Task goal » Transcribe everything in the data word for word. Pictures are left out.

-- begin --

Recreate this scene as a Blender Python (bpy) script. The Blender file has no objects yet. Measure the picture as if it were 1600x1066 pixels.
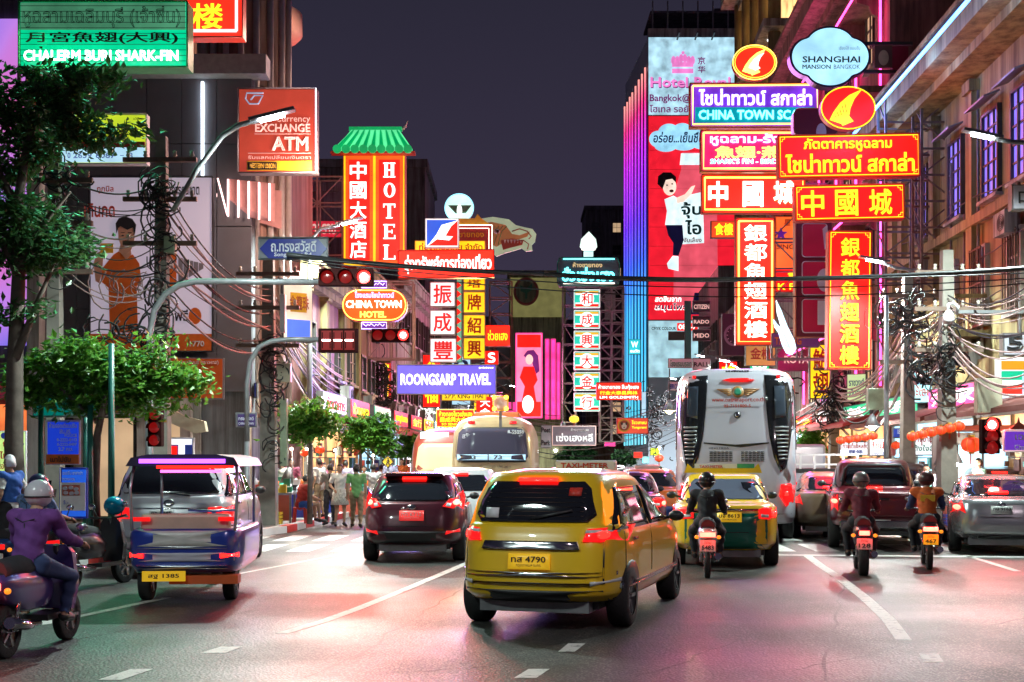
import bpy, bmesh, math, random
import numpy as np
from mathutils import Vector, Matrix, Euler
from mathutils.geometry import tessellate_polygon
random.seed(7)
R = math.radians
sc = bpy.context.scene
col = sc.collection

# ------------------------------------------------------------ camera, world, exposure
CAMH = 1.7
F = 2000.0      # focal length in pixels of the 1600 px wide photograph
cam = bpy.data.cameras.new('camera')
camo = bpy.data.objects.new('camera', cam)
col.objects.link(camo)
sc.camera = camo
cam.lens = 45.0
cam.sensor_width = 36.0
cam.shift_y = 185 / 1600
cam.clip_start = 0.1
cam.clip_end = 3000
camo.location = (0, 0, CAMH)
camo.rotation_euler = (R(90), 0, 0)

wd = bpy.data.worlds.new('World')
sc.world = wd
wd.use_nodes = True
wn = wd.node_tree
bgn = wn.nodes['Background']
# night sky over a brightly lit city: a violet grey glow, a little lighter towards the horizon all round
tc = wn.nodes.new('ShaderNodeTexCoord')
sp = wn.nodes.new('ShaderNodeSeparateXYZ')
rp = wn.nodes.new('ShaderNodeValToRGB')
wn.links.new(tc.outputs['Generated'], sp.inputs[0])
wn.links.new(sp.outputs[2], rp.inputs[0])
rp.color_ramp.elements[0].position = 0.0
rp.color_ramp.elements[0].color = (0.046, 0.035, 0.066, 1)
rp.color_ramp.elements[1].position = 0.42
rp.color_ramp.elements[1].color = (0.0155, 0.0155, 0.0275, 1)
wn.links.new(rp.outputs[0], bgn.inputs[0])
bgn.inputs[1].default_value = 1.0

sc.view_settings.view_transform = 'Standard'
sc.view_settings.look = 'None'
sc.view_settings.exposure = 0.18
sc.view_settings.gamma = 1.0
sc.view_settings.use_curve_mapping = False
sc.render.engine = 'CYCLES'
cy = sc.cycles
cy.use_denoising = True
try:
    cy.denoiser = 'OPENIMAGEDENOISE'
except Exception:
    pass
cy.max_bounces = 6
cy.diffuse_bounces = 3
cy.glossy_bounces = 3
cy.transmission_bounces = 4
cy.transparent_max_bounces = 8
cy.sample_clamp_indirect = 4.0
cy.caustics_reflective = False
cy.caustics_refractive = False
cy.use_light_tree = True

# ------------------------------------------------------------ helpers
def X(px, Y): return (px - 800.0) / F * Y
def Z(py, Y): return CAMH + (718.0 - py) / F * Y
def P(px, py, Y): return Vector((X(px, Y), Y, Z(py, Y)))
def G(px, py):                     # point of the ground seen at that pixel
    Y = CAMH * F / (py - 718.0)
    return Vector((X(px, Y), Y, 0))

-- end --

Exercise solution »
Recreate this scene as a Blender Python (bpy) script. The Blender file has no objects yet. Measure the picture as if it were 1600x1066 pixels.
import bpy, bmesh, math, random
import numpy as np
from mathutils import Vector, Matrix, Euler
from mathutils.geometry import tessellate_polygon
random.seed(7)
R = math.radians
sc = bpy.context.scene
col = sc.collection

# ------------------------------------------------------------ camera, world, exposure
CAMH = 1.7
F = 2000.0      # focal length in pixels of the 1600 px wide photograph
cam = bpy.data.cameras.new('camera')
camo = bpy.data.objects.new('camera', cam)
col.objects.link(camo)
sc.camera = camo
cam.lens = 45.0
cam.sensor_width = 36.0
cam.shift_y = 185 / 1600
cam.clip_start = 0.1
cam.clip_end = 3000
camo.location = (0, 0, CAMH)
camo.rotation_euler = (R(90), 0, 0)

wd = bpy.data.worlds.new('World')
sc.world = wd
wd.use_nodes = True
wn = wd.node_tree
bgn = wn.nodes['Background']
# night sky over a brightly lit city: a violet grey glow, a little lighter towards the horizon all round
tc = wn.nodes.new('ShaderNodeTexCoord')
sp = wn.nodes.new('ShaderNodeSeparateXYZ')
rp = wn.nodes.new('ShaderNodeValToRGB')
wn.links.new(tc.outputs['Generated'], sp.inputs[0])
wn.links.new(sp.outputs[2], rp.inputs[0])
rp.color_ramp.elements[0].position = 0.0
rp.color_ramp.elements[0].color = (0.046, 0.035, 0.066, 1)
rp.color_ramp.elements[1].position = 0.42
rp.color_ramp.elements[1].color = (0.0155, 0.0155, 0.0275, 1)
wn.links.new(rp.outputs[0], bgn.inputs[0])
bgn.inputs[1].default_value = 1.0

sc.view_settings.view_transform = 'Standard'
sc.view_settings.look = 'None'
sc.view_settings.exposure = 0.18
sc.view_settings.gamma = 1.0
sc.view_settings.use_curve_mapping = False
sc.render.engine = 'CYCLES'
cy = sc.cycles
cy.use_denoising = True
try:
    cy.denoiser = 'OPENIMAGEDENOISE'
except Exception:
    pass
cy.max_bounces = 6
cy.diffuse_bounces = 3
cy.glossy_bounces = 3
cy.transmission_bounces = 4
cy.transparent_max_bounces = 8
cy.sample_clamp_indirect = 4.0
cy.caustics_reflective = False
cy.caustics_refractive = False
cy.use_light_tree = True

# ------------------------------------------------------------ helpers
def X(px, Y): return (px - 800.0) / F * Y
def Z(py, Y): return CAMH + (718.0 - py) / F * Y
def P(px, py, Y): return Vector((X(px, Y), Y, Z(py, Y)))
def G(px, py):                     # point of the ground seen at that pixel
    Y = CAMH * F / (py - 718.0)
    return Vector((X(px, Y), Y, 0))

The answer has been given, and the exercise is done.